The perils of certainty

Jonah Lehrer's How We Decide explores committee decision-making as a metaphor for what goes on inisde our minds when we make individual decisions. He gives the example of a New Hampshire newspaper editorial board choosing its preferred candidate in the last Democratic primary. Differing individual preferences end up presented in the newspaper as a unified decision. But the simple presentation belies the underlying dissonance. Our minds work in a similar way: presented with a choice, different bits of the brain fire off differing signals, and somehow out of the conflict a choice is made. Experiments suggest strongly that we then rationalise the choice and deny the internal dissonance, in order to get the comfort of certainty.

It's not easy to make up your mind when your mind consists of so many competing parts. This is why being sure about something can be such a relief. The default state of the brain is indecisive disagreement... certainty imposes consensus on the inner cacophony.. Being certain means you're not worried about being wrong.
Lehrer examines how partisan political supporters unconsciously reinterpret factual information to confirm their prevailing world view, which is why they very rarely change allegiance. He also cites Philip Tetlock's research on the general fallibility of experts. Mark Earls described that here. And Bob Sutton had a good post recently suggesting that, if anything, confidence in self-evaluation tends to correlate with being wrong.
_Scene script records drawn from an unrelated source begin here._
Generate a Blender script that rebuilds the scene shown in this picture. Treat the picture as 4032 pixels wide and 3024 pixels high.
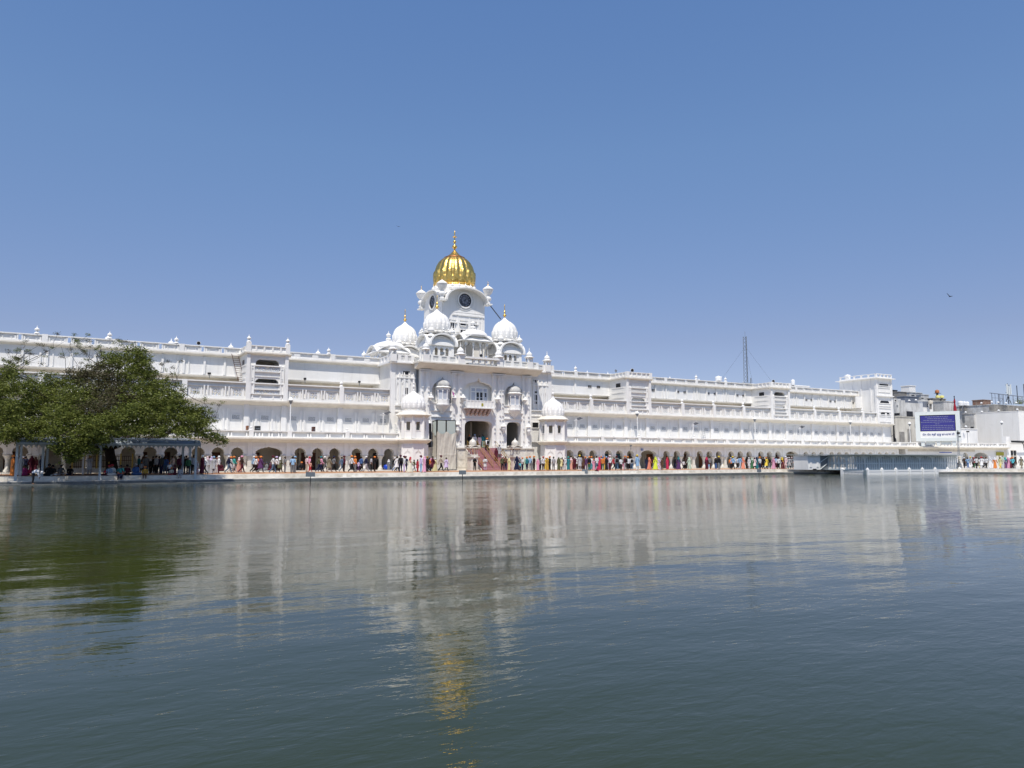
import bpy, math, random
import numpy as np
from mathutils import Vector
random.seed(7); RNG = np.random.default_rng(7)
R = math.radians
scene = bpy.context.scene
for o in list(bpy.data.objects): bpy.data.objects.remove(o, do_unlink=True)
COL = scene.collection

# ------------------------------------------------------------------ camera, sky, sun, exposure
F, CX, CY, HOR, CAMH = 3000.0, 2016.0, 1512.0, 1808.0, 1.45   # photo 4032x3024, world X runs along the facade
PITCH = math.atan((HOR-CY)/F); HEAD = R(60)
cam = bpy.data.cameras.new('camera'); co = bpy.data.objects.new('camera', cam); COL.objects.link(co)
co.location = (0, 0, CAMH); co.rotation_euler = (R(90)+PITCH, 0, HEAD-R(90))
cam.sensor_width = 36; cam.lens = F/4032*36; cam.clip_end = 6000; cam.clip_start = 0.1
scene.camera = co
SUN_AZ, SUN_EL = R(32), R(63)     # azimuth measured from -Y towards -X
w = bpy.data.worlds.new('World'); scene.world = w; w.use_nodes = True
nt = w.node_tree; nt.nodes.clear()
sky = nt.nodes.new('ShaderNodeTexSky'); sky.sky_type = 'NISHITA'; sky.sun_disc = False
sky.sun_elevation = SUN_EL; sky.sun_rotation = R(180)+SUN_AZ
sky.air_density = 1.0; sky.dust_density = 0.3; sky.ozone_density = 3.0; sky.altitude = 200
bg = nt.nodes.new('ShaderNodeBackground'); bg.inputs[1].default_value = 0.10
out = nt.nodes.new('ShaderNodeOutputWorld')
# grade the clear sky by elevation: a little bluer and brighter high up
tcw = nt.nodes.new('ShaderNodeTexCoord'); spw = nt.nodes.new('ShaderNodeSeparateXYZ'); rw_ = nt.nodes.new('ShaderNodeValToRGB')
er = rw_.color_ramp; er.elements[0].position = 0.0; er.elements[0].color = (.36, .38, .56, 1)
er.elements[1].position = 1.0; er.elements[1].color = (.56, .60, .68, 1)
for p_, c_ in ((.03, (.40, .40, .55)), (.08, (.47, .43, .52)), (.15, (.505, .44, .495)), (.38, (.615, .65, .70)), (.53, (.615, .70, .795))):
    e_ = er.elements.new(p_); e_.color = (*c_, 1)
mxw = nt.nodes.new('ShaderNodeVectorMath'); mxw.operation = 'MULTIPLY'; mxv = nt.nodes.new('ShaderNodeVectorMath'); mxv.operation = 'SCALE'; mxv.inputs['Scale'].default_value = 2.0
nt.links.new(tcw.outputs['Generated'], spw.inputs[0]); nt.links.new(spw.outputs['Z'], rw_.inputs[0])
nt.links.new(sky.outputs[0], mxw.inputs[0]); nt.links.new(rw_.outputs[0], mxw.inputs[1]); nt.links.new(mxw.outputs[0], mxv.inputs[0])
nt.links.new(mxv.outputs[0], bg.inputs[0]); nt.links.new(bg.outputs[0], out.inputs[0])
sl = bpy.data.lights.new('sun', 'SUN'); sl.energy = 4.7; sl.angle = R(0.5); sl.color = (1, 0.94, 0.85)
so = bpy.data.objects.new('sun', sl); COL.objects.link(so)
S = Vector((-math.sin(SUN_AZ)*math.cos(SUN_EL), -math.cos(SUN_AZ)*math.cos(SUN_EL), math.sin(SUN_EL)))
so.rotation_euler = S.to_track_quat('Z', 'Y').to_euler(); so.location = (0, 0, 60)
scene.view_settings.view_transform = 'Standard'; scene.view_settings.look = 'None'
scene.view_settings.exposure = 0.0; scene.view_settings.gamma = 1
scene.render.engine = 'CYCLES'
scene.cycles.max_bounces = 8

# ------------------------------------------------------------------ survey helpers: photo measurements -> metres on known planes
FW = (math.cos(HEAD), math.sin(HEAD)); RT = (math.sin(HEAD), -math.cos(HEAD))
def ray(px, py):
    x = (px-CX)/F; y = -(py-CY)/F
    h = math.cos(PITCH)-y*math.sin(PITCH); v = math.sin(PITCH)+y*math.cos(PITCH)
    return (FW[0]*h+RT[0]*x, FW[1]*h+RT[1]*x, v)
def at(px, py, Y):
    r = ray(px, py); t = Y/r[1]; return (r[0]*t, CAMH+r[2]*t)
def XX(px, Y, py=1700): return at(px, py, Y)[0]
def ZZ(px, py, Y): return at(px, py, Y)[1]
def ground(px, py, z=0):
    r = ray(px, py); t = (z-CAMH)/r[2]; return (r[0]*t, r[1]*t)
def depthpt(px, py, D):
    r = ray(px, py); h = r[0]*FW[0]+r[1]*FW[1]; t = D/h; return (r[0]*t, r[1]*t, CAMH+r[2]*t)

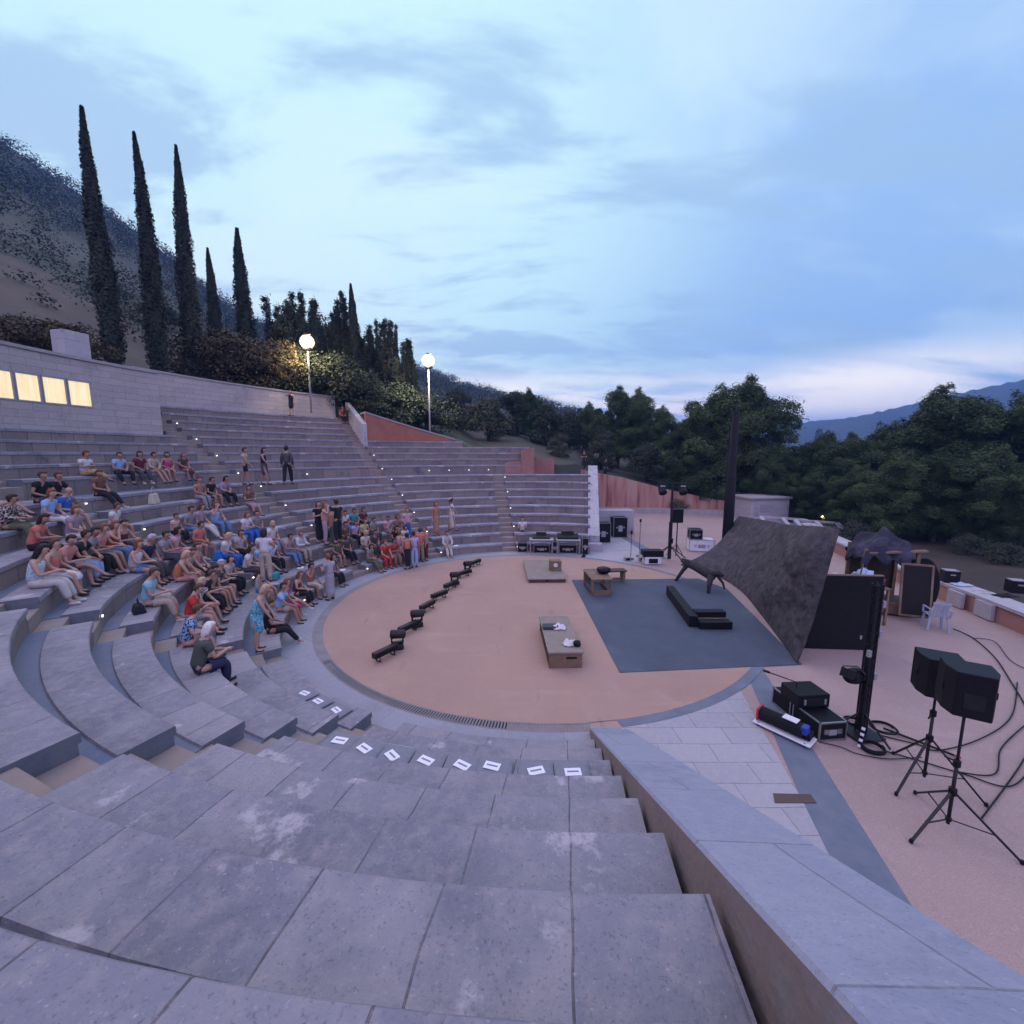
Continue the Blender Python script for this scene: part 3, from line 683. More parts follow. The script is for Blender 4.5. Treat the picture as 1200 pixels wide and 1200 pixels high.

Many people want their meetings to work like this: listen to many opinions and then reach a confident, united decision. I think the danger of such ideals is that they may increase the likelihood of being wrong.

My own hunch is that good teams can function with greater tolerance for dissonance and don't force "positivity" and decisiveness. I also find that when meetings take place within rigid hierarchies, the shadowy need to give the boss something certain (the "measurable, implementable, deliverable") can completely sabotage that kind of high quality functioning.